Gulch Gunner (Ratfolk Gunslinger): This archetype is all about up close firearms combat, specifically in tunnels. Because only Ratfolk use firearms in cramped spaces? Whatever. This archetype would be very appropriate for nations/warriors that are primarily underground, like The Fell Peaks and Whurent. I can see them being very appropriate for Blackcoats fighting in The Great Trench, what with all the cramped spaces and tunnels and guns and whatnot. 

Spell Dancer (Elf Magus): This Magus archetype focuses on mobility. That's it. They use magic to move around better and to be harder to hit while wandering through a battlefield. I think they'd fit in pretty well in The Known World, using sorcery to be faster than everyone else isn't exactly a unique or unheard of idea. 
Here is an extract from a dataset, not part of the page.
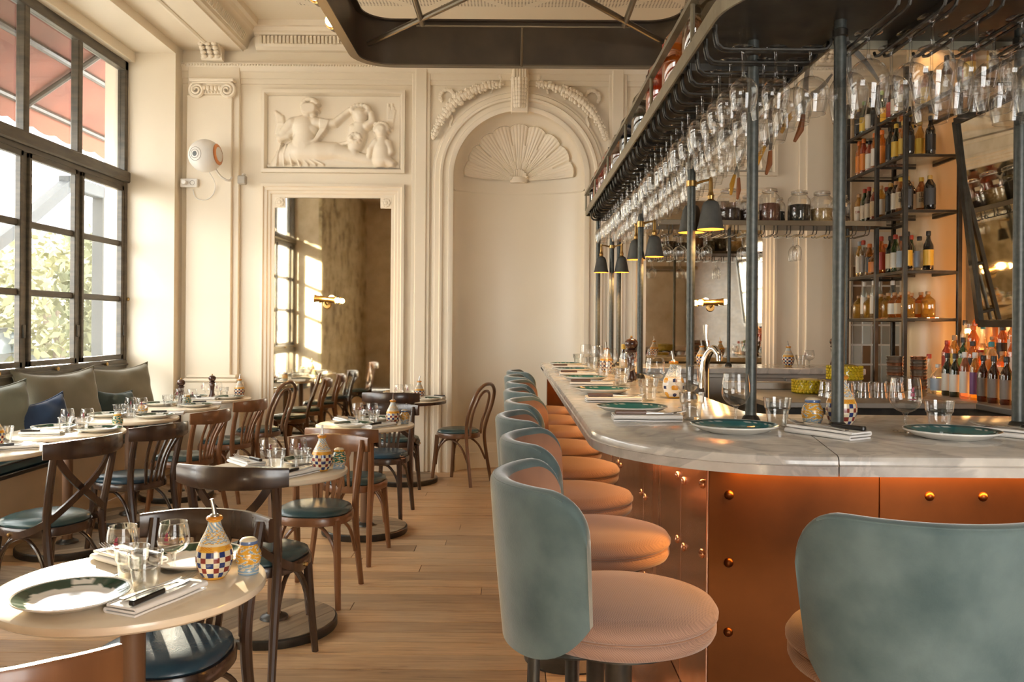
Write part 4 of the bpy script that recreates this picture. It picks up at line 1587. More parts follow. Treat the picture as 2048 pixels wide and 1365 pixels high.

Shadow Caller (Fetchling Summoner): It should be noted that in regular Pathfinder, eidolons are summoned from elsewhere in the planes. In Hekinoe, eidolons (and all summoned/conjured creatures) are merely a sorcerous construction of the Summoner's mind imbued with his lifeforce and not a planar entity. Shadow Callers make shadowy critters instead of regular meat and potatoes ones. Given what I've said before about D'alton Braun, I can't see any reason to exclude Shadow Callers from Hekinoe.  

Shaitan Binder (Oread Summoner): Shaitan are earth genies and Oreads are their Tiefling version. This archetype creates a very earthy eidolon. Seems ok to me to allow natives of Hekinoe to come up with earthy imaginary friends, even if they aren't part rock. 

Wild Caller (Half-Elf Summoner): This archetype switches out the majority of the Summoner's summon monster stuff for summon nature's ally. I don't see why people of Hekinoe that create sorcerous companions to fight for them couldn't base them on natural creatures. It would certain be appropriate for the tribes of The Beast and Wild Lands to base such creatures off of the great beasts. 

Scarred Witch Doctor (Orc Witch): This Witch archetype uses Constitution as their casting statistic. They focus on being tough and scarring themselves, their familiar is actually a horrific mask they wear that is full of dark power. This archetype would be appropriate for any tribal character on Hekinoe, though the nature of the class is kind of dark and masochistic, so the Witch in question is likely not a friendly individual prone to healing weary travelers in their woods.

Alright, so there are some racial archetypes that are now available in Hekinoe without a racial restriction. There are plenty more racial archetypes out there, but they either didn't fit with Hekinoe or they actually involved unique racial features of the race they are tied to.